Problem to work on: Extract everything from the first line through the line with "i in range(12)]],.012,n_bl,e,cyclic=True)", both ends included, except for any pictures.

>> START

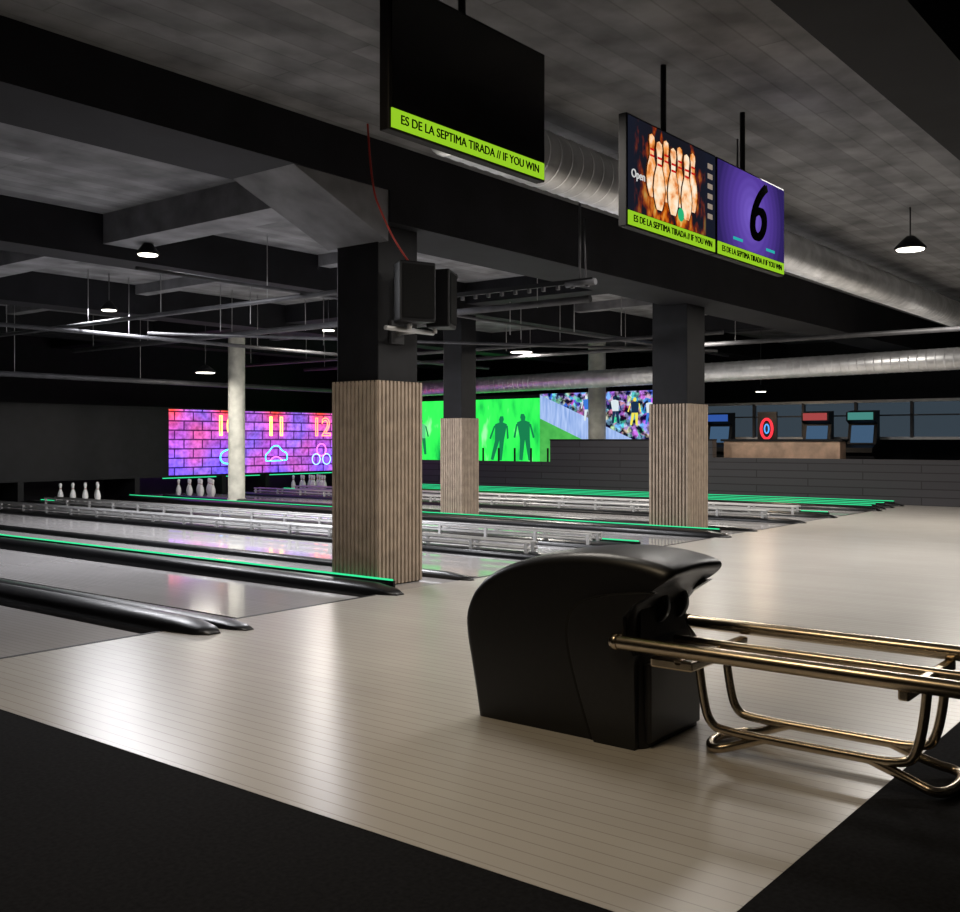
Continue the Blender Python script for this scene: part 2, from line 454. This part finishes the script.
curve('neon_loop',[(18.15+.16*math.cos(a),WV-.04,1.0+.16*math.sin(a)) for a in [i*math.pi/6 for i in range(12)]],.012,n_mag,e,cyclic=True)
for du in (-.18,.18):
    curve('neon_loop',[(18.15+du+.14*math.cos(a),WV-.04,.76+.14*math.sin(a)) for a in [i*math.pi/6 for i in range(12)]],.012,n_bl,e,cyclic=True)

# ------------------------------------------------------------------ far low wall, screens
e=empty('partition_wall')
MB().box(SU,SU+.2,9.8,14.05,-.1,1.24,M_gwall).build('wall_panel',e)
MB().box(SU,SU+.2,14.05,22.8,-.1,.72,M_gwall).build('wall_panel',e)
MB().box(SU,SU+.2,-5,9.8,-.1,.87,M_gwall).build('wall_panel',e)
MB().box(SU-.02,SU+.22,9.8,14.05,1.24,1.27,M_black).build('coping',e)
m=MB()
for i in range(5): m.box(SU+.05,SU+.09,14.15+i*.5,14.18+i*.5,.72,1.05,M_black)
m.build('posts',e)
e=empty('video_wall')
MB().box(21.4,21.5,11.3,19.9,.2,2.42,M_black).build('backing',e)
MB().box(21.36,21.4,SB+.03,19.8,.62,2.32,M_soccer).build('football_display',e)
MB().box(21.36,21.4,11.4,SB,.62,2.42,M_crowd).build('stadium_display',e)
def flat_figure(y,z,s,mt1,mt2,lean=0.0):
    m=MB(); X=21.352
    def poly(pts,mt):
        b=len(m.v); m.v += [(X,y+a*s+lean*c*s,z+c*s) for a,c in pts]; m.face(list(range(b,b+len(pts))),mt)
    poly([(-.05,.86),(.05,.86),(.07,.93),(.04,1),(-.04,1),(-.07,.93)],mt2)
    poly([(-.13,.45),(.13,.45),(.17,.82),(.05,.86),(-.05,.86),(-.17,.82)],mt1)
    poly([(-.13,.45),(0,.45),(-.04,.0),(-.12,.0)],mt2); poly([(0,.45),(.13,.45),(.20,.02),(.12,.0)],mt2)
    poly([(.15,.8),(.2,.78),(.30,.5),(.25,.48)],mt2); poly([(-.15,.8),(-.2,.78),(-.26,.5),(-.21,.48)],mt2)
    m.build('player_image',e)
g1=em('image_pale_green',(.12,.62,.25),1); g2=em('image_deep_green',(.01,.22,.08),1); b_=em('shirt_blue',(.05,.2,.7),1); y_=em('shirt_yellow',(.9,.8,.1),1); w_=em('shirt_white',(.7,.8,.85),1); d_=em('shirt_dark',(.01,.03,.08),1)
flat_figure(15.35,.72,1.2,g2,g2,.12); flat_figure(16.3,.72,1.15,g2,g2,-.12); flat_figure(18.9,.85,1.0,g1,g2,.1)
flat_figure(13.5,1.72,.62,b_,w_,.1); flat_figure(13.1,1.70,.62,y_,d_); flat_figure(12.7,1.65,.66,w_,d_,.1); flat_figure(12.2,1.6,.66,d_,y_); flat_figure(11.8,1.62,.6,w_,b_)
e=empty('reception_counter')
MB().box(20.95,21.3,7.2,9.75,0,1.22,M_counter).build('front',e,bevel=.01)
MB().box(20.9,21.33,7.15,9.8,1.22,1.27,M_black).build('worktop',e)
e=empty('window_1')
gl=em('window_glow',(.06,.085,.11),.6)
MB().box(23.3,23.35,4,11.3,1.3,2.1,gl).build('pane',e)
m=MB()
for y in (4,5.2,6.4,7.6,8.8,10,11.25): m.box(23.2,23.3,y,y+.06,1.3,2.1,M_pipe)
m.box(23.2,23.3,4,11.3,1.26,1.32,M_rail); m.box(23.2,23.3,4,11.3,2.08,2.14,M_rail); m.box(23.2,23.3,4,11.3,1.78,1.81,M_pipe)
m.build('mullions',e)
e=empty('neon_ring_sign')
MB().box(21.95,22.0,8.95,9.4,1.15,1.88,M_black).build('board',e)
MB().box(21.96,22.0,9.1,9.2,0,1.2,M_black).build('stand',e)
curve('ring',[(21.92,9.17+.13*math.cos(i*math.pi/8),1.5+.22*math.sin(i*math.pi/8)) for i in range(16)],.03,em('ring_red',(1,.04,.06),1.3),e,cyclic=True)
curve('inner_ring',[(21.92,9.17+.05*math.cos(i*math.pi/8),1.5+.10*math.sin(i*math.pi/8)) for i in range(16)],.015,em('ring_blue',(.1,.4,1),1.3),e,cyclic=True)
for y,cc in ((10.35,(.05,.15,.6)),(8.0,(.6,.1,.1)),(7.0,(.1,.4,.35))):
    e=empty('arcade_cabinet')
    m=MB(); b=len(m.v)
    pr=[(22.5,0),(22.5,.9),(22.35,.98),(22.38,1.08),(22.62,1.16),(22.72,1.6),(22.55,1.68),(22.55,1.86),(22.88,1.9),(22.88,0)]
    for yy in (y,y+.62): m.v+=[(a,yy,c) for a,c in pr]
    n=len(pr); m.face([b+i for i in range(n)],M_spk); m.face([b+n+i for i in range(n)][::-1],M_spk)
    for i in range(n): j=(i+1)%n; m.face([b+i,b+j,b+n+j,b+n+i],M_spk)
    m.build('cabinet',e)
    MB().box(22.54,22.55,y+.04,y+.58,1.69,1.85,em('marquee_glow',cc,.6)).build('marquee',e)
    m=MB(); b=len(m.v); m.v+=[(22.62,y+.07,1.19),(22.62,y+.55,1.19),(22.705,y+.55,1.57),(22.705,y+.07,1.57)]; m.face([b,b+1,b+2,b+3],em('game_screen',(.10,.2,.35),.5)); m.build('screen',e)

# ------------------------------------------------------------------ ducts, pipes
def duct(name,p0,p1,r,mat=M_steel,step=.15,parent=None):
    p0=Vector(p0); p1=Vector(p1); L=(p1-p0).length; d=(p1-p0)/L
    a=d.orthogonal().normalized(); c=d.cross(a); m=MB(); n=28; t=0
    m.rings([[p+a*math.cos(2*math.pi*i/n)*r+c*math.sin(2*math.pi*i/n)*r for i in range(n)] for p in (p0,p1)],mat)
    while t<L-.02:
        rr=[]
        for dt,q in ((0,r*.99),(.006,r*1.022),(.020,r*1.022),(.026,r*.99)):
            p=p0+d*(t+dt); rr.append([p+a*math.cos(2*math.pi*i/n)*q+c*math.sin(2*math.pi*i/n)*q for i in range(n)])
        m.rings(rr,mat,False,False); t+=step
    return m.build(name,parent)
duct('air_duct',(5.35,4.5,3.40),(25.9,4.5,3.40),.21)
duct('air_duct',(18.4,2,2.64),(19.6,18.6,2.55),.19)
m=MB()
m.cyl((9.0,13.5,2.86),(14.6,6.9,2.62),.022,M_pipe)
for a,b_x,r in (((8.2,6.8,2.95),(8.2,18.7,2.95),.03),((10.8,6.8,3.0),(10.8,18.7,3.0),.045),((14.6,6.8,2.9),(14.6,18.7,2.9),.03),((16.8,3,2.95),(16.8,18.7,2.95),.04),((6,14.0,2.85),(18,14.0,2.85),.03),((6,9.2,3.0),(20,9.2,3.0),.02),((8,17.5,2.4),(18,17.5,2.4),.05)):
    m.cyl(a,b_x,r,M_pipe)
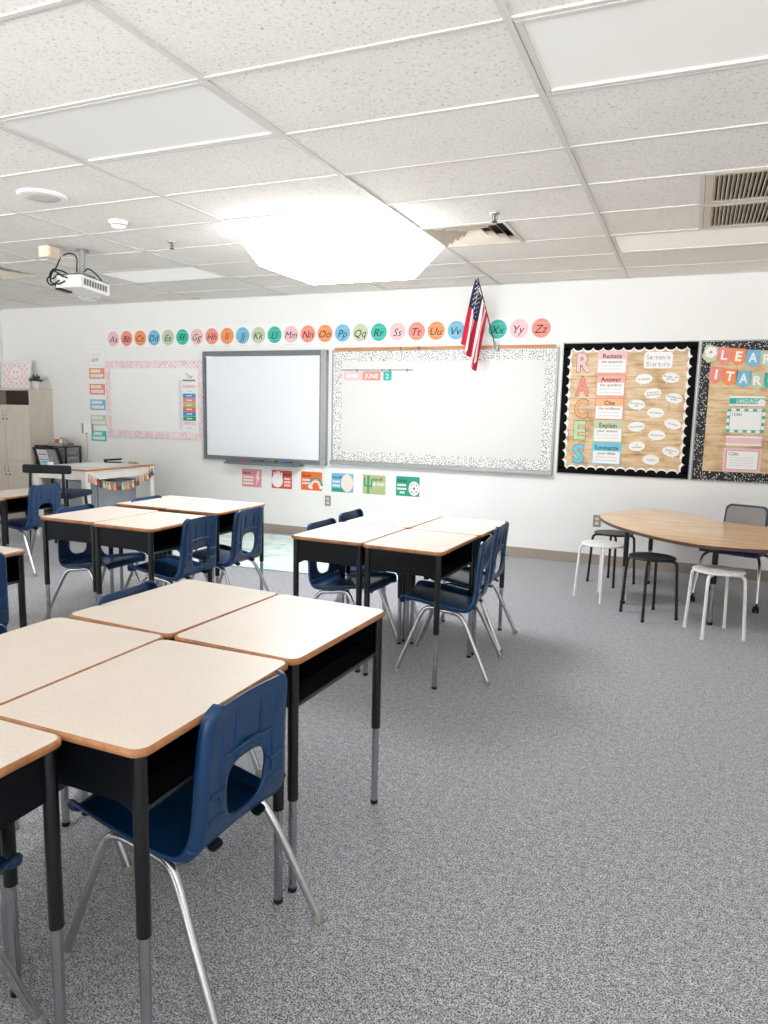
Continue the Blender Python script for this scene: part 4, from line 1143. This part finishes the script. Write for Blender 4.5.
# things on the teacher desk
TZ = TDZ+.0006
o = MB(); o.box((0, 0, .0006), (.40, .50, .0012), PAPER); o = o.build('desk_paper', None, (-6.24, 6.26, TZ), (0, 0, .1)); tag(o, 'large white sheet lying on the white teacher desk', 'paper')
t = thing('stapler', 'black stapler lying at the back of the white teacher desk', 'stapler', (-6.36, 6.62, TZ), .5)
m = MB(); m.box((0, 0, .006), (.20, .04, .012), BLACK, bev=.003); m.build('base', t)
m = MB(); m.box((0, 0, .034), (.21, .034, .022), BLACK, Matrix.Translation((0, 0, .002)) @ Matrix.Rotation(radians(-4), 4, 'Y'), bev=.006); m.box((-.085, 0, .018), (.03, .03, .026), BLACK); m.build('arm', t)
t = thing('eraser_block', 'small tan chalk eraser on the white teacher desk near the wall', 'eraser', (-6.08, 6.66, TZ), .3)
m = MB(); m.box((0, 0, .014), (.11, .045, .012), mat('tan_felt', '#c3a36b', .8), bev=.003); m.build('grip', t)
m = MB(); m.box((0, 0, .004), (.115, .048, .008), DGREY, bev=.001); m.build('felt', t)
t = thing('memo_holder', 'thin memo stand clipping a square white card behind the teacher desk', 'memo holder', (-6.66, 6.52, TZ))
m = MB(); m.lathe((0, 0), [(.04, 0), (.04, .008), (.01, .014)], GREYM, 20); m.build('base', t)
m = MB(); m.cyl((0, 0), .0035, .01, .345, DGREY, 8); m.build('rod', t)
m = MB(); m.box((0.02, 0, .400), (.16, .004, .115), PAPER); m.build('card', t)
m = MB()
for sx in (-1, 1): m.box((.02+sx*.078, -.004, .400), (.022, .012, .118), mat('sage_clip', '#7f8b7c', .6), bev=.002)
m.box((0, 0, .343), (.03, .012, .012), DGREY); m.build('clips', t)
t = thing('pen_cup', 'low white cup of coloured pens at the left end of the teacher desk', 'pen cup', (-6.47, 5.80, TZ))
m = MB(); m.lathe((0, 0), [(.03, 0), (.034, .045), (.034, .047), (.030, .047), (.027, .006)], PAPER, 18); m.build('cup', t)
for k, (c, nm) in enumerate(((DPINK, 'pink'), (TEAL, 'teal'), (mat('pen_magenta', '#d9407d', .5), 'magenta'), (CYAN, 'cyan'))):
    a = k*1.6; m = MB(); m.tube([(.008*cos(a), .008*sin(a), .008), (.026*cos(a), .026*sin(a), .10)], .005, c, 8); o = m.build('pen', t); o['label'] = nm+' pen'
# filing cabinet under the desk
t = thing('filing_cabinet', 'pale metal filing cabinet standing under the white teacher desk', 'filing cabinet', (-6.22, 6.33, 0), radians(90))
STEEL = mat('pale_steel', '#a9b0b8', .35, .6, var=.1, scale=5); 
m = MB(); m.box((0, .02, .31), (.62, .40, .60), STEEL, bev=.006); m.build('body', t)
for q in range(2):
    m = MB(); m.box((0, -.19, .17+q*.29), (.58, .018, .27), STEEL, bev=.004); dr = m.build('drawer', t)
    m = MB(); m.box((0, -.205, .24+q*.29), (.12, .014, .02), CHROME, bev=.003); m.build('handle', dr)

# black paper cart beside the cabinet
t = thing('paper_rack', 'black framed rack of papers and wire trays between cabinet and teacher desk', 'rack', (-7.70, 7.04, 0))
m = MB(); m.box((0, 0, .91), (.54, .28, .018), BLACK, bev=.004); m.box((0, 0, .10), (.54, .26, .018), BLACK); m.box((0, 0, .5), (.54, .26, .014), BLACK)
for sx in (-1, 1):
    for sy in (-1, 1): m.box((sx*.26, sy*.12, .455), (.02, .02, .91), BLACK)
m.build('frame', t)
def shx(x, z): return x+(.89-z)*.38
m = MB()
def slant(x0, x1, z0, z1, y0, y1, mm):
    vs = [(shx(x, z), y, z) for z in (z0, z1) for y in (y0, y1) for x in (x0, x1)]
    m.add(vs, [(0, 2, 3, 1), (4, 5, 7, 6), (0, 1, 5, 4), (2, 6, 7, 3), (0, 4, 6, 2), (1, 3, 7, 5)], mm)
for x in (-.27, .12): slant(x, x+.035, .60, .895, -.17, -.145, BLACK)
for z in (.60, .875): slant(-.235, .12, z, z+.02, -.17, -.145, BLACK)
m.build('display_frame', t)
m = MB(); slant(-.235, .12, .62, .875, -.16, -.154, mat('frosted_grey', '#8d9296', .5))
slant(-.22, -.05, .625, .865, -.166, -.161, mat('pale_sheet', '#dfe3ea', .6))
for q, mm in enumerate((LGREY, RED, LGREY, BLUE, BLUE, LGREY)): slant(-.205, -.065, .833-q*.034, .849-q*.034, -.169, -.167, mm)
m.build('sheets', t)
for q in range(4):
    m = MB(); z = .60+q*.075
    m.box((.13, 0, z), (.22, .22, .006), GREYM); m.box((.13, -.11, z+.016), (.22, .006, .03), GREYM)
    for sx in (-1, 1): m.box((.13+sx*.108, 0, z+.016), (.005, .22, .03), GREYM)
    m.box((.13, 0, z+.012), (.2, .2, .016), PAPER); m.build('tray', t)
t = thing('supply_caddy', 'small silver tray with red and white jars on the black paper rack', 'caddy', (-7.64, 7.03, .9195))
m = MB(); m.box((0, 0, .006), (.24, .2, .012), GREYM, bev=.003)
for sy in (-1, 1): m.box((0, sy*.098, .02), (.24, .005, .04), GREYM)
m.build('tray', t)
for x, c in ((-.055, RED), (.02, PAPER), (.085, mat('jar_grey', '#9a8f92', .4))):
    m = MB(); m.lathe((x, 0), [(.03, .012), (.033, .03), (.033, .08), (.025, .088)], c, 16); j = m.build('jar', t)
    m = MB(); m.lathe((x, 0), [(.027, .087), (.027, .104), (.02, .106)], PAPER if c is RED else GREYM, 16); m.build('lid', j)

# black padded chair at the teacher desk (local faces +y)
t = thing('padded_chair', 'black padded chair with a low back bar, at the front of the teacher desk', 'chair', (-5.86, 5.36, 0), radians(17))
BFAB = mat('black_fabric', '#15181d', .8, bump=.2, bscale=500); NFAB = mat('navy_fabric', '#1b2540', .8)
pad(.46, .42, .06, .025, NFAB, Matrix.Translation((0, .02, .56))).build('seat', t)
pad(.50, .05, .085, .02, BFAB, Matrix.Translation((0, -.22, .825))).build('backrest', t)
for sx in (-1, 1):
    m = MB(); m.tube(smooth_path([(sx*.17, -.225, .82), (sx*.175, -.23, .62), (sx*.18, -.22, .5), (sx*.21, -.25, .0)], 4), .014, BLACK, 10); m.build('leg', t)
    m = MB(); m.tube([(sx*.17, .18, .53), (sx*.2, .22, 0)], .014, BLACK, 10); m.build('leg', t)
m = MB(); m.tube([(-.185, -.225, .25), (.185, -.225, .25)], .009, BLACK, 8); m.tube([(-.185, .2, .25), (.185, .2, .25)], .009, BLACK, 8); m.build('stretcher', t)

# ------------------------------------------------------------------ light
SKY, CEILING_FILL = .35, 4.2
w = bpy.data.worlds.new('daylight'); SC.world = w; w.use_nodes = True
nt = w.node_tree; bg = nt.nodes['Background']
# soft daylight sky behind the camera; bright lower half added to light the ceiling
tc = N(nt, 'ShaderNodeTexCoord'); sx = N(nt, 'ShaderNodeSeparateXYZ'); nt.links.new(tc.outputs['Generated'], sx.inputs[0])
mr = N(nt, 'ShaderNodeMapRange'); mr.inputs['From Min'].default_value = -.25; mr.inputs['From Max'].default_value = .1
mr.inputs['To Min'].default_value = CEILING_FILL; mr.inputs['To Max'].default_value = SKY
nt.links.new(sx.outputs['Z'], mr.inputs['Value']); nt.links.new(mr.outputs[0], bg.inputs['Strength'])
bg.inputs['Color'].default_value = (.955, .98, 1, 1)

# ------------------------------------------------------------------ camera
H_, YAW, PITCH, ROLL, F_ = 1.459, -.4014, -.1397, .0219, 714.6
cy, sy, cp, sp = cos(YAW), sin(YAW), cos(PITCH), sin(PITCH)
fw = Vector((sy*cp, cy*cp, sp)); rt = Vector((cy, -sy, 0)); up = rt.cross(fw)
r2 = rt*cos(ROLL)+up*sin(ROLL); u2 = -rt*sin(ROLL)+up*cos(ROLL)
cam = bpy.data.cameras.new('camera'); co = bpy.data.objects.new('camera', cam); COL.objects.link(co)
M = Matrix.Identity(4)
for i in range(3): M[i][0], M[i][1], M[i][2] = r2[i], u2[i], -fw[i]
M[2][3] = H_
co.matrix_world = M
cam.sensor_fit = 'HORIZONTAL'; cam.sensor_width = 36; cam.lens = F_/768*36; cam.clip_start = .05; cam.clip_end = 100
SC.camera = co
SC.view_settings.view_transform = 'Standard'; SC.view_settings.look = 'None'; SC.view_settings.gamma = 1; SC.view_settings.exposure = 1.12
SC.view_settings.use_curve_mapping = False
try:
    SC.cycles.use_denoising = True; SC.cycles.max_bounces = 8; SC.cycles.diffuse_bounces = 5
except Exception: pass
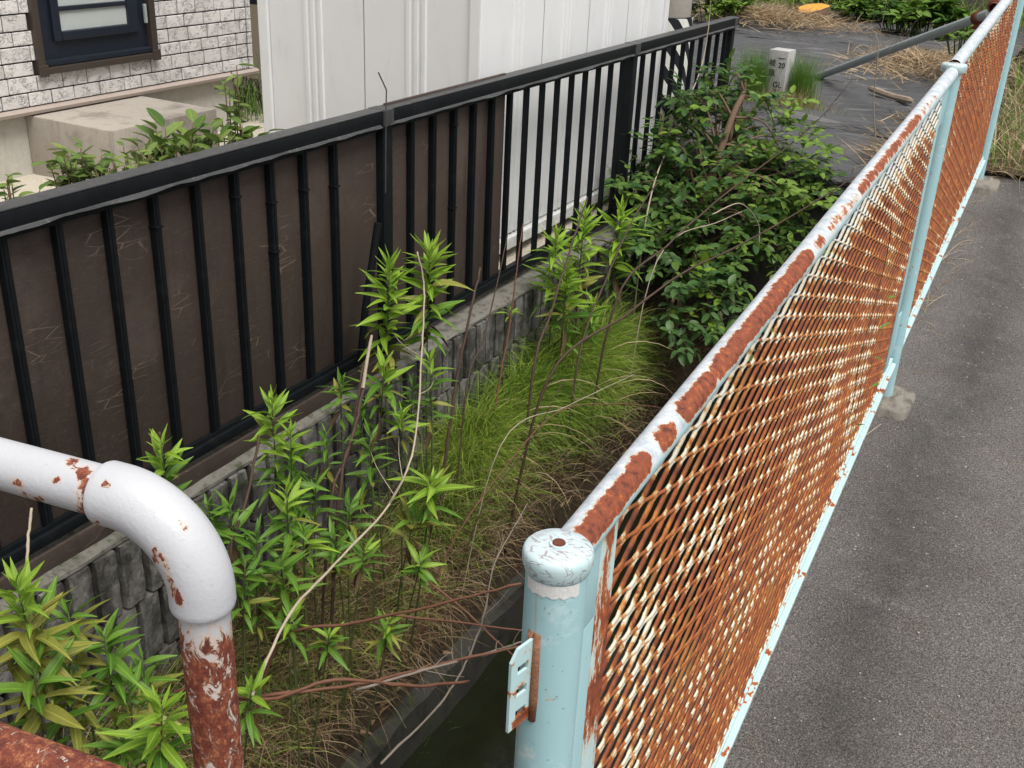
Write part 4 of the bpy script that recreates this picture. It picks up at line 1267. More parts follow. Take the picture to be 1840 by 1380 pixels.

>> END

Written reply:
Continue the Blender Python script for this scene: part 2, from line 454. This part finishes the script.
curve('neon_loop',[(18.15+.16*math.cos(a),WV-.04,1.0+.16*math.sin(a)) for a in [i*math.pi/6 for i in range(12)]],.012,n_mag,e,cyclic=True)
for du in (-.18,.18):
    curve('neon_loop',[(18.15+du+.14*math.cos(a),WV-.04,.76+.14*math.sin(a)) for a in [i*math.pi/6 for i in range(12)]],.012,n_bl,e,cyclic=True)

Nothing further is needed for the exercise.